4 Commits

Author SHA1 Message Date
Pieter Wuille
c2f471f11d Constant-time generator module 2018-04-05 16:39:34 -07:00
Andrew Poelstra
5912d2665f rangeproof: expose sidechannel message field in the signing API
Including a fix by Jonas Nick.
2018-04-05 16:39:33 -07:00
Andrew Poelstra
e28302cbd7 [RANGEPROOF BREAK] Use quadratic residue for tie break and modularity cleanup
Switch to secp256k1_pedersen_commitment by Andrew Poelstra.
Switch to quadratic residue based disambiguation by Pieter Wuille.
2018-04-05 16:39:33 -07:00
Gregory Maxwell
a6dd429dc7 Pedersen commitments, borromean ring signatures, and ZK range proofs.
This commit adds three new cryptosystems to libsecp256k1:

Pedersen commitments are a system for making blinded commitments
 to a value.  Functionally they work like:
  commit_b,v = H(blind_b || value_v),
 except they are additively homorphic, e.g.
  C(b1, v1) - C(b2, v2) = C(b1 - b2, v1 - v2) and
  C(b1, v1) - C(b1, v1) = 0, etc.
 The commitments themselves are EC points, serialized as 33 bytes.
 In addition to the commit function this implementation includes
 utility functions for verifying that a set of commitments sums
 to zero, and for picking blinding factors that sum to zero.
 If the blinding factors are uniformly random, pedersen commitments
 have information theoretic privacy.

Borromean ring signatures are a novel efficient ring signature
 construction for AND/OR admissions policies (the code here implements
 an AND of ORs, each of any size).  This construction requires
 32 bytes of signature per pubkey used plus 32 bytes of constant
 overhead.

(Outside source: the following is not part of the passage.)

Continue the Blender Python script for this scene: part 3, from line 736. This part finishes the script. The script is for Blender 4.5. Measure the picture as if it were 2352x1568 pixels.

With these you can construct signatures like "Given pubkeys
 A B C D E F G, the signer knows the discrete logs
 satisifying (A || B) & (C || D || E) & (F || G)".

ZK range proofs allow someone to prove a pedersen commitment is in
 a particular range (e.g. [0..2^64)) without revealing the specific
 value.  The construction here is based on the above borromean
 ring signature and uses a radix-4 encoding and other optimizations
 to maximize efficiency.  It also supports encoding proofs with a
 non-private base-10 exponent and minimum-value to allow trading
 off secrecy for size and speed (or just avoiding wasting space
 keeping data private that was already public due to external
 constraints).

A proof for a 32-bit mantissa takes 2564 bytes, but 2048 bytes of
 this can be used to communicate a private message to a receiver
 who shares a secret random seed with the prover.